Nick Park poses with signature creations Wallace and Gromit

© DreamWorks Animation

Even if you don’t recognize his name, Nick Park is one of those animators whose work most people have been exposed to at least once – as he’s the mastermind behind the beloved Wallace and Gromit characters, and he also co-directed the acclaimed 2000 film Chicken Run.

Nick Park Comes of Age:

Born to a photographer and a seamstress in London, Nick Park developed his interest in animation at an early age and spent much of his adolescence doodling and drawing. By the time he was 13 years old, Nick had begun filming his own animated films using his parents’ equipment in the attic of his childhood home. Even at that early age, Nick’s work contained the polish and skill of a much more experienced animator – with his fledgling efforts rewarded in 1975 after the BBC agreed to air his short Archie’s Concrete Nightmare.

Nick Park Develops Wallace & Gromit:

After graduating from high school, Nick began studying communication arts at Sheffield Art School and followed that up with a degree in animation at Buckinghamshire’s National Film and Television School. There, he began working on the very first short to feature his signature creations, an inventor named Wallace and his loyal pup Gromit. His first post-college job was at Aardman Animations, where he cut his teeth working on the stop-motion music video for Peter Gabriel’s “Sledgehammer.”

Nick Park Earns His First Oscar:

Nick’s stellar work at Aardman afforded him the opportunity to write and direct his first short for the company just a few years after his arrival, with the up-and-coming animator’s first effort a five-minute film called Creature Comforts. The 1990 short, which follows several zoo animals as their voice their disapproval with their living conditions, became an immediate hit within the United Kingdom and went on to win the Oscar for Best Animated Short. 1990 proved to be a banner year for Nick, as his first Wallace and Gromit short, A Grand Day Out, was finally released and it eventually earned Nick his second Oscar nomination.

Nick Park Makes His Big Screen Debut:

Nick spent the next several years working on more Wallace and Gromit shorts, with the two that followed, 1993’s The Wrong Trousers and 1995’s A Close Shave, winning the high-profile animator an additional two Oscars for Best Animated Short. Nick’s incredible success had earned him the cachet to make the leap to features, and, along with Aardman co-founder Peter Lord, he began work on a stop-motion action-adventure movie called Chicken Run. The film, which follows several chickens as they plot their escape from a prison-like farm, contained Nick’s signature style and sense of humor, which effectively cemented its success among critics and audiences alike.
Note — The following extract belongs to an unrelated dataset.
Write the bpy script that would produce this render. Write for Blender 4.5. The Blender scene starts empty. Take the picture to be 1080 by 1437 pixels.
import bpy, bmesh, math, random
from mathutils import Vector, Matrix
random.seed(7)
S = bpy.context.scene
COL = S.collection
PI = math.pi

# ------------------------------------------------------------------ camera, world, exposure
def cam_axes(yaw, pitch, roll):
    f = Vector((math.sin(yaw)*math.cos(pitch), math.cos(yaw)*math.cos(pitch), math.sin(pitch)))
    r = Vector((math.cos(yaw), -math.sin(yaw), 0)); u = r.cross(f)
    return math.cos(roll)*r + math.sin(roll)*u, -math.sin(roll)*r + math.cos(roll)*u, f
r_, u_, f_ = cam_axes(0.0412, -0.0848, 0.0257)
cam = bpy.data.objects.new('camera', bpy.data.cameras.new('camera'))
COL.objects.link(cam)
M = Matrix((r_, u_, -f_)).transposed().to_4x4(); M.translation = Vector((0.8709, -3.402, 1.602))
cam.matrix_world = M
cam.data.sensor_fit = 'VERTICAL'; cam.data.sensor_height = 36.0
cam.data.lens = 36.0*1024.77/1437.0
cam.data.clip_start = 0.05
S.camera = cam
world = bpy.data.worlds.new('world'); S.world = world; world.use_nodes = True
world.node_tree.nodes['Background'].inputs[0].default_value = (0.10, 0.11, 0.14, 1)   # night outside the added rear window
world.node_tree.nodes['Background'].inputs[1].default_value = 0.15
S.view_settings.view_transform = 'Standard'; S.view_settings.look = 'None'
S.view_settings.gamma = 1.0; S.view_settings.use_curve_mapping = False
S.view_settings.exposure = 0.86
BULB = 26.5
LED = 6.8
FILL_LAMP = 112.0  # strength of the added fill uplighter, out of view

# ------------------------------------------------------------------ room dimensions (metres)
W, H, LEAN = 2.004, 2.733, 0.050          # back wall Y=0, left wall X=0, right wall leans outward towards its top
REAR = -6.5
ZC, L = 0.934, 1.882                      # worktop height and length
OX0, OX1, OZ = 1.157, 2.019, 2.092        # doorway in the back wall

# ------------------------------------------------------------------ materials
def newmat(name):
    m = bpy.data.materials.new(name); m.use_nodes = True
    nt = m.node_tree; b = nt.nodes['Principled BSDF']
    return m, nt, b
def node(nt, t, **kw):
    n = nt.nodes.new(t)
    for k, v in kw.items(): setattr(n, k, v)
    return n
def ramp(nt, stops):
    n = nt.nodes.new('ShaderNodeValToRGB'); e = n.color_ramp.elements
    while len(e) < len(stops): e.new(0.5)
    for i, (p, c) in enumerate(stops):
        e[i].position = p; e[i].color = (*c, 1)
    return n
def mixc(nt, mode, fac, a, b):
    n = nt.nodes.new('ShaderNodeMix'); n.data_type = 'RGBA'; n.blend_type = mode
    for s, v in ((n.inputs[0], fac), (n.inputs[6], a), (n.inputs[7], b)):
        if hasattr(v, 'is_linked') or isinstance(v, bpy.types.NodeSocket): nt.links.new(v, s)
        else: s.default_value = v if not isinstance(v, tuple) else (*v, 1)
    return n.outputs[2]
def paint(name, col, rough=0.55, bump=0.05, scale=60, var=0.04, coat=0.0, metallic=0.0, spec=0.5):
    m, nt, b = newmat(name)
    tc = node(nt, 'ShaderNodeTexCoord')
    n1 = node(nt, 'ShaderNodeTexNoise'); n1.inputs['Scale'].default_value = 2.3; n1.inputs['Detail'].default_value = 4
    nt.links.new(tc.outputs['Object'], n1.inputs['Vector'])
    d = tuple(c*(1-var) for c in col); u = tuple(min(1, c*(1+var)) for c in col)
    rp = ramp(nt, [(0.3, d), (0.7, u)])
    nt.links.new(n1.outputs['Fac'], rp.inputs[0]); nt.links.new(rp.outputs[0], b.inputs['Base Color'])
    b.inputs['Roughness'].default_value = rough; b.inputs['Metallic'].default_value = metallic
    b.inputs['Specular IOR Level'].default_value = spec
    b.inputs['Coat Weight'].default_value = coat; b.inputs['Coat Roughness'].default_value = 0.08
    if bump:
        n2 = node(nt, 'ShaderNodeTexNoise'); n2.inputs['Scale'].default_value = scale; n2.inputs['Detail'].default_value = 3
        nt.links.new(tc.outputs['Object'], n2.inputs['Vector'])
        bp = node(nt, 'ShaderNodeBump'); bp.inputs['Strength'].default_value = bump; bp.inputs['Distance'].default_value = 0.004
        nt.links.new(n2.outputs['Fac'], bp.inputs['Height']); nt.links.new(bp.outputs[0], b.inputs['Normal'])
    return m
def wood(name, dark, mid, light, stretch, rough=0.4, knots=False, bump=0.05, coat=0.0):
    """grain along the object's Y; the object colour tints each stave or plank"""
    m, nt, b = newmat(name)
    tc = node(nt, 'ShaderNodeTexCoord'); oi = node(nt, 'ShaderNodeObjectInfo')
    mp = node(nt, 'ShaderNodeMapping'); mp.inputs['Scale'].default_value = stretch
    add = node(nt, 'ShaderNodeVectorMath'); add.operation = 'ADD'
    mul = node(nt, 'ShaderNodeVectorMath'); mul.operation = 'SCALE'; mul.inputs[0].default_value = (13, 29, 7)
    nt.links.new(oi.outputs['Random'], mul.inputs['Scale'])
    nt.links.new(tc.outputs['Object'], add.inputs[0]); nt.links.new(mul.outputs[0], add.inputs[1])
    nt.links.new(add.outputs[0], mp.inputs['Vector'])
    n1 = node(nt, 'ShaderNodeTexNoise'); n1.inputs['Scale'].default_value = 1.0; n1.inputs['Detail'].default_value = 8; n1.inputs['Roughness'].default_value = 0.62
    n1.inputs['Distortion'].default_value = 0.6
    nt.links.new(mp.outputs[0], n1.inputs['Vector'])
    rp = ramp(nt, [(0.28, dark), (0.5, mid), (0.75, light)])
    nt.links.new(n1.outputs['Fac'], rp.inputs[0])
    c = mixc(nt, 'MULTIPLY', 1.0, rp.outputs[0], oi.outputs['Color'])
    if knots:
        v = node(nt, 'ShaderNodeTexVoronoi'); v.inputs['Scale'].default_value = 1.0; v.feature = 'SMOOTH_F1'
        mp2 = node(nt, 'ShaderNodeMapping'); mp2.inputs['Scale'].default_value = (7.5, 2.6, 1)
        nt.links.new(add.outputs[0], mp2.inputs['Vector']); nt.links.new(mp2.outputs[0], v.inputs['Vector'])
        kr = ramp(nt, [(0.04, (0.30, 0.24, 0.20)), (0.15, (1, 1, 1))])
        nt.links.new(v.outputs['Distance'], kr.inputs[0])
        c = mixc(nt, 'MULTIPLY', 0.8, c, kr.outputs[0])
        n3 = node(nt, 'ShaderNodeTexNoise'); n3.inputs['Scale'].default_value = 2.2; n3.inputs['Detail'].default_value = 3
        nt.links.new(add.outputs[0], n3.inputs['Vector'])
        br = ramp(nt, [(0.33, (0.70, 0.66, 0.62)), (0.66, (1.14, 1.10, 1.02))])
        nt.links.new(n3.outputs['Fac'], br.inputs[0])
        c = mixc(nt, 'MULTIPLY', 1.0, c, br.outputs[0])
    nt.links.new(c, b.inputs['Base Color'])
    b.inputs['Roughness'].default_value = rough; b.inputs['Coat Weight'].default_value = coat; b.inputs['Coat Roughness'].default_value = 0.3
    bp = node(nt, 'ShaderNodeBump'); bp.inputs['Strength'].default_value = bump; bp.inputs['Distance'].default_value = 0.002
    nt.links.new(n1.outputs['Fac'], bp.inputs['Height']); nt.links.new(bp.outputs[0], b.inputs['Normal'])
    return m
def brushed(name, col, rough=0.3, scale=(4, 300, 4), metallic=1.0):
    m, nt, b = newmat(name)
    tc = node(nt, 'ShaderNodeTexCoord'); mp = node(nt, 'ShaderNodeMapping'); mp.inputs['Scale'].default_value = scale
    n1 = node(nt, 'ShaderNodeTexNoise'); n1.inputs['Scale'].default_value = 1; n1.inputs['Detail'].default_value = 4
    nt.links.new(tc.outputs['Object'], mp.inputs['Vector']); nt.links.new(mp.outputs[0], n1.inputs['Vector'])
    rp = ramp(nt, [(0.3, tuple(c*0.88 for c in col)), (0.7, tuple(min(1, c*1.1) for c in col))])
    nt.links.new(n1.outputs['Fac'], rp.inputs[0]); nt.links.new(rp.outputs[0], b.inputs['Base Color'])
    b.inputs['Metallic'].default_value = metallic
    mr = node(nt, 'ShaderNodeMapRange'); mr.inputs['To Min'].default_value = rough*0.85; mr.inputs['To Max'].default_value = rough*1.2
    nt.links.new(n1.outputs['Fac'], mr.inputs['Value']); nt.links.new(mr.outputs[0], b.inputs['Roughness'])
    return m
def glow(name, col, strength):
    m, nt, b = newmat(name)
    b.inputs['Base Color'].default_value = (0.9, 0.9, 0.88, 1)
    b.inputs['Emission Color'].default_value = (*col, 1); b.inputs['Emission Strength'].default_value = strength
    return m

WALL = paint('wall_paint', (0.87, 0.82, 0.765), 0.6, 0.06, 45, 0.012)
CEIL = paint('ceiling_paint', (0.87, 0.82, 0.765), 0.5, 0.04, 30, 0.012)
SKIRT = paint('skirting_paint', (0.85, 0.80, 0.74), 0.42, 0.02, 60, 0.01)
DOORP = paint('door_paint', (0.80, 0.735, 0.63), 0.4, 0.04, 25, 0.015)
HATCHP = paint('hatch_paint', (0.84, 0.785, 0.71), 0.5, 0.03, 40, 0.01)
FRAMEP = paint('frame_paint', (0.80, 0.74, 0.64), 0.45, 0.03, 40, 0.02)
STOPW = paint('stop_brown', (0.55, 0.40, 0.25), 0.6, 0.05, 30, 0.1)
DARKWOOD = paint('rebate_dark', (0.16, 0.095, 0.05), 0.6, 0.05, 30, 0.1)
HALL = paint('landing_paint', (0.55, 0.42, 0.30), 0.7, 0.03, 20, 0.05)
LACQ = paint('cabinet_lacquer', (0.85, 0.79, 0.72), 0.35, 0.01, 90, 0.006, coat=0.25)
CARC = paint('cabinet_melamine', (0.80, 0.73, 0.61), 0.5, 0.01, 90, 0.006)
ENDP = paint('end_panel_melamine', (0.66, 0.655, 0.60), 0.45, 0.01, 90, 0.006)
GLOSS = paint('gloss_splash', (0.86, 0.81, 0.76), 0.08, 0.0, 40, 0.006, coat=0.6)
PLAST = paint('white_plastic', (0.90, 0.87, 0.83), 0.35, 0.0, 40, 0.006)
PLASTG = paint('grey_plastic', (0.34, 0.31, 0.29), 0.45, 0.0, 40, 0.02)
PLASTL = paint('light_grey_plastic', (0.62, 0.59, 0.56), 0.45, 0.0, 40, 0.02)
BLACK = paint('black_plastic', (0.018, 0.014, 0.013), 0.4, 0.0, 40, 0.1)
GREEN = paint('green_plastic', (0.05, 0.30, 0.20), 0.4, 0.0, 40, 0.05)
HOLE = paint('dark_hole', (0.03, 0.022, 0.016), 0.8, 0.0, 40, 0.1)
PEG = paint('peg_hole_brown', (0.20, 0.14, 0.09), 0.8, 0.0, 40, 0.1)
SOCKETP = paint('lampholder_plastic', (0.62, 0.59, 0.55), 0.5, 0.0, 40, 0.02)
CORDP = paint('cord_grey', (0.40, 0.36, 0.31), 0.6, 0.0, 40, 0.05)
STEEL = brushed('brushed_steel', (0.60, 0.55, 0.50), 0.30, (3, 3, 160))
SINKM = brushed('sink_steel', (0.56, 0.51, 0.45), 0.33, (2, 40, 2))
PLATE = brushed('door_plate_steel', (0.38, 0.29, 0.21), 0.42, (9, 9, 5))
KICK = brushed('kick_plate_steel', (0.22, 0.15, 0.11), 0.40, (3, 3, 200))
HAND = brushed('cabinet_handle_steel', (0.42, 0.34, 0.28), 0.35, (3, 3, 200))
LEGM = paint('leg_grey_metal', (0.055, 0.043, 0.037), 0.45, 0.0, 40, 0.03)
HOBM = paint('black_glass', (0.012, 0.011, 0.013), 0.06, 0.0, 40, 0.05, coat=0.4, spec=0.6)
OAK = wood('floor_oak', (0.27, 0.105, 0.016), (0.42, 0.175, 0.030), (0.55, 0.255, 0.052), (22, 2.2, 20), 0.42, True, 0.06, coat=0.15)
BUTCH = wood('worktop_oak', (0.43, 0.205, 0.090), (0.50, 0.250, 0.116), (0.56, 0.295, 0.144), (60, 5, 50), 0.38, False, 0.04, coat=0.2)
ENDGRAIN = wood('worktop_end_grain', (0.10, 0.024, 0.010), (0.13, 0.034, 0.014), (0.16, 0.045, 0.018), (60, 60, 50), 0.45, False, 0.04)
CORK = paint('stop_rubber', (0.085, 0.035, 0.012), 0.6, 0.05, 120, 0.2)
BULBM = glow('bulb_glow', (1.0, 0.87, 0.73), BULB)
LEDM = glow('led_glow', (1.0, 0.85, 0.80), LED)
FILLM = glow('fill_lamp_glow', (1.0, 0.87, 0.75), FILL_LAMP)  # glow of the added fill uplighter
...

Nick Park Revisits Wallace and Gromit:

The enduring success of Nick’s first short, 1989’s Creature Comforts, led him to transform it into a television show in 2003, with the series airing on ITV in the United Kingdom and on Comedy Central in the United States. In 2005, Nick, much to the delight of fans across the globe, finally brought his signature creations, Wallace and Gromit, to the big screen with Wallace & Gromit in The Curse of the Were-Rabbit. The film earned Nick his fourth Oscar – this time in the category of Best Animated Feature – and the animator eventually brought the beloved duo back for their first short in over a decade with 2008’s A Matter of Loaf and Death.